Yes, laptops have transformed the educational landscape in many schools. Although some classrooms have been unaffected, Google classrooms and many schools with similar approaches are conducting most aspects of the learning process online. This impacts reading methodology, enhances opportunities for visualization, and opens new opportunities for cultural and scientific exploration.

6) We do know that some mass market books, like Harry Potter and Twilight do seem to get read. But what about other areas?

Books emphasizing non-fiction are being transformed into web-based formats similar to the approach used in series like The Magic School Bus. The availability of books in various digital formats is also extending the scope of accessibility through assistive devices. We are hoping this will lead to more cultural exploration and extend the opportunities for readers to see themselves in texts.

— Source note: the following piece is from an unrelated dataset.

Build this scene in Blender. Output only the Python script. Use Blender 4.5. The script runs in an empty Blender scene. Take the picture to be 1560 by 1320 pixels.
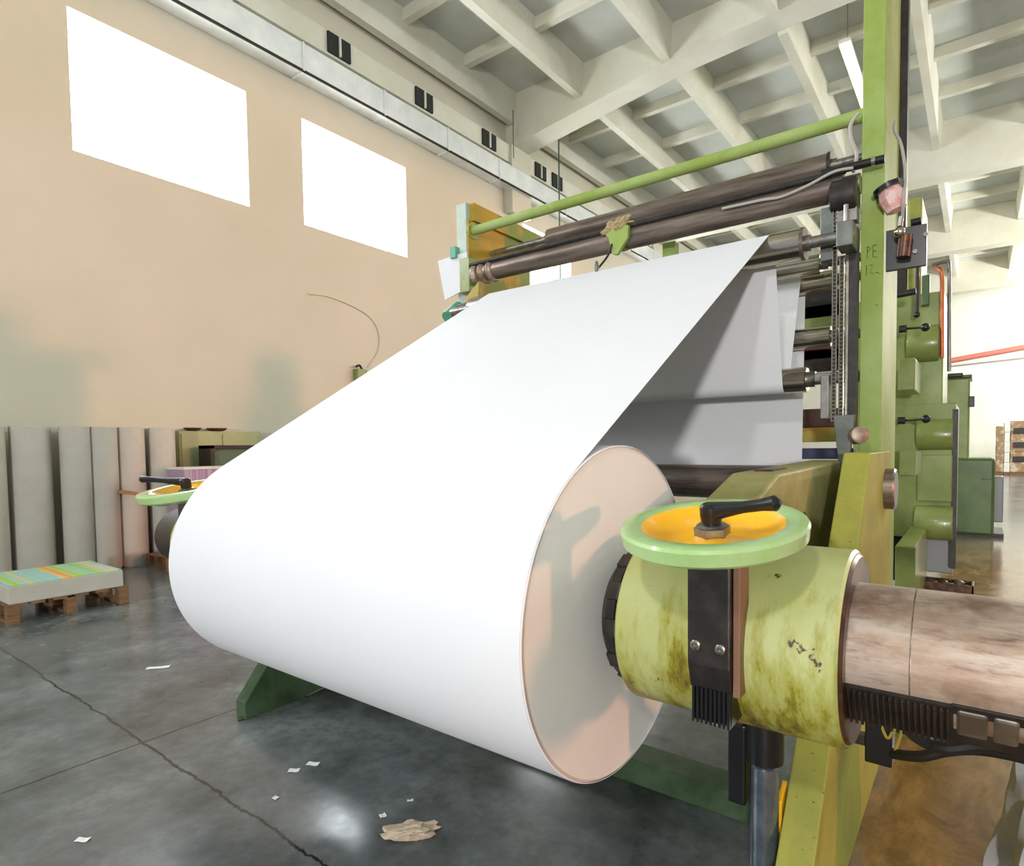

7) Are we in a kind of transition from paper books to books on lap tops?

There is a transition into a wide range of multi-media, which provides a vast array of options for the reader. This transition makes it easier for readers to explore books in relation to their preferred reading styles. We hope that many options will continue to be available to promote reading enjoyment.

8) Who is publishing this book and when will it appear?

The book is published by Lexington Books, an imprint of The Rowman & Littlefield Publishing Group Inc. It will appear in Summer of 2021.

9) What have I neglected to ask?

We have enjoyed your insightful questions, and we appreciate this opportunity. We hope this book will lead educators into further exploration of situated literacy and emphasis on the cultural heritage and interests of each learner in all aspects of the learning process.